Load distribution and skid compensation control of omni-directional vehicle with independent driving modules

Abstract

The demand for robots in various application fields has been increasing in recent years. Robots are becoming active in a greater variety of environments, so there is a growing need for higher robot mobility that ensures safe and smooth movement. That need has drawn attention to the omnidirectional vehicle (ODV). ODV's can move forward and backward and turn to the left and right, but they can also move directly sideways and diagonally, and rotate in a fixed position. This high mobility enables an ODV to change direction in a small space, to parallel park easily, and perform other adaptive movements that are suitable to the vehicle environment.

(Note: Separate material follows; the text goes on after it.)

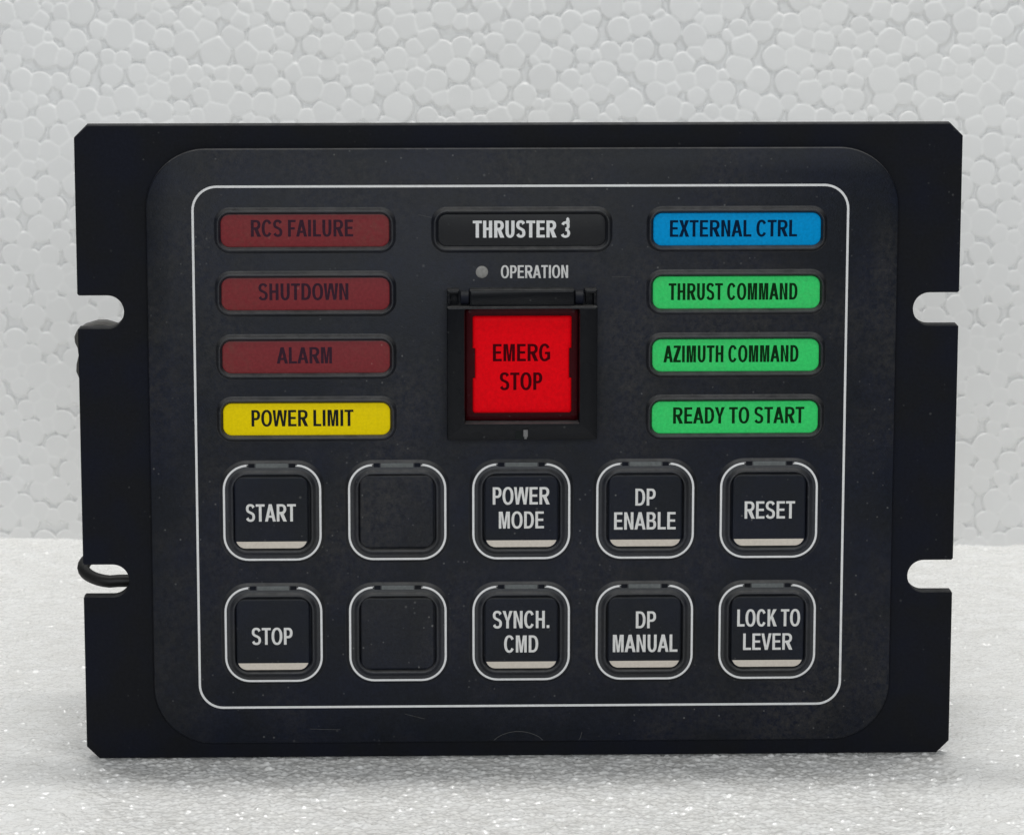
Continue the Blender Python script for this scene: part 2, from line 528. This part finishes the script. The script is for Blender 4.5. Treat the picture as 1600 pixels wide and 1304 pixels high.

Omni-directional mobility has previously required special mechanisms that have been associated with problems of durability and stability. To address those problems, we have developed a nonholonomic ODV that uses two-wheel modules equipped with ordinary tires. However, the stability and smooth motion of the vehicle is usually affected by the load from the road surface, so a control system that distributes that load appropriately over all the motors is needed. Another problem is that there may be a loss of total driving force and vehicle speed under conditions in which the tires spin freely without traction. To maintain total driving force, a torque compensation system for each of the wheels is important. Here, we propose a method for load distribution control and a method for skid compensation control and present test results that show the effectiveness of the proposed methods.